→ **Input records**:
## begin

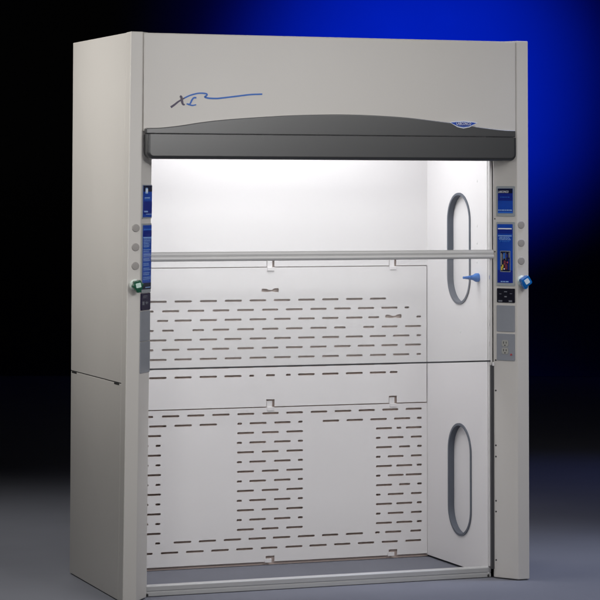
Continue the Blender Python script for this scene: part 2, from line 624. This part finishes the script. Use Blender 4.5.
# ------------------------------------------------------------------ baffles
SH = .0094
UP = [
    (1.198, [(.224, .306), (.343, .424), (.460, .542), (.581, .662), (.699, .781), (.818, .899), (.935, 1.016), (1.054, 1.136), (1.172, 1.253), (1.290, 1.373), (1.409, 1.490)]),
    (1.155, [(.172, .247), (.284, .362), (.402, .483), (.522, .601), (.641, .721), (.758, .839), (.879, .957), (.994, 1.076), (1.114, 1.195), (1.231, 1.314), (1.349, 1.431), (1.466, 1.548), (1.583, 1.607)]),
    (1.112, [(.172, .196), (.378, .431), (.461, .542), (.580, .662), (.698, .780), (.818, .899), (.936, 1.018), (1.054, 1.136), (1.172, 1.253), (1.290, 1.373), (1.400, 1.456), (1.643, 1.667)]),
    (1.068, [(.172, .247), (.284, .362), (.402, .457), (.545, .601), (.641, .721), (.758, .840), (.879, .958), (.994, 1.076), (1.114, 1.195), (1.231, 1.288), (1.375, 1.431), (1.468, 1.548), (1.585, 1.667)]),
    (1.025, [(.172, .196), (.224, .306), (.343, .423), (.460, .543), (.579, .663), (.697, .780), (.819, .900), (.936, 1.019), (1.054, 1.136), (1.172, 1.256), (1.288, 1.374), (1.408, 1.490), (1.525, 1.609), (1.643, 1.667)]),
    (.982, [(.172, .247), (.284, .362), (.401, .484), (.520, .603), (.639, .721), (.759, .840), (.878, .958), (.994, 1.077), (1.113, 1.195), (1.231, 1.314), (1.348, 1.433), (1.466, 1.549), (1.585, 1.667)]),
    (.938, [(.172, .196), (.224, .306), (.342, .424), (.460, .543), (.580, .663), (.699, .780), (.818, .900), (.936, 1.019), (1.054, 1.136), (1.172, 1.255), (1.291, 1.373), (1.409, 1.490), (1.525, 1.607), (1.643, 1.667)]),
    (.897, [(.172, .247), (.284, .362), (.401, .484), (.520, .603), (.639, .721), (.759, .840), (.878, .958), (.994, 1.077), (1.113, 1.195), (1.231, 1.314), (1.348, 1.433), (1.466, 1.549)]),
    (.857, [(.224, .306), (.342, .424), (.461, .543), (.580, .663), (.698, .781), (.817, .841), (.898, .942), (.995, 1.019), (1.054, 1.136), (1.172, 1.254), (1.289, 1.373), (1.408, 1.490), (1.508, 1.548)]),
]
LO = [
    (.685, [(.172, .247), (.284, .362), (.403, .485), (.522, .604), (.641, .724), (.761, .842), (.881, .961), (.997, 1.079), (1.116, 1.198), (1.234, 1.317), (1.353, 1.434), (1.471, 1.552), (1.588, 1.670)]),
    (.642, [(.172, .196), (.224, .306), (.343, .425), (.462, .544), (.581, .664), (.761, .784), (.820, .902), (.939, 1.019), (1.055, 1.077), (1.175, 1.257), (1.293, 1.375), (1.411, 1.494), (1.530, 1.612), (1.645, 1.670)]),
]
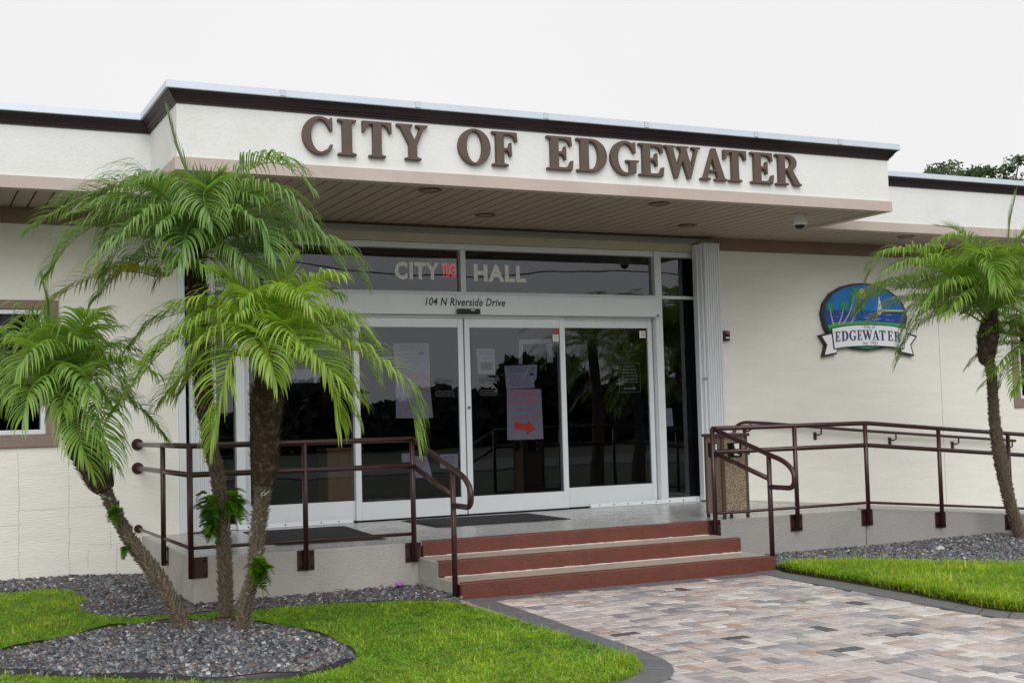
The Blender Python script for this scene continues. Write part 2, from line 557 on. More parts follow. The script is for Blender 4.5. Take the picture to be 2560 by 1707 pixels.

## end

Extract all lines containing the word "script".

Continue the Blender Python script for this scene: part 2, from line 624. This part finishes the script. Use Blender 4.5.
The Blender Python script for this scene continues. Write part 2, from line 557 on. More parts follow. The script is for Blender 4.5. Take the picture to be 2560 by 1707 pixels.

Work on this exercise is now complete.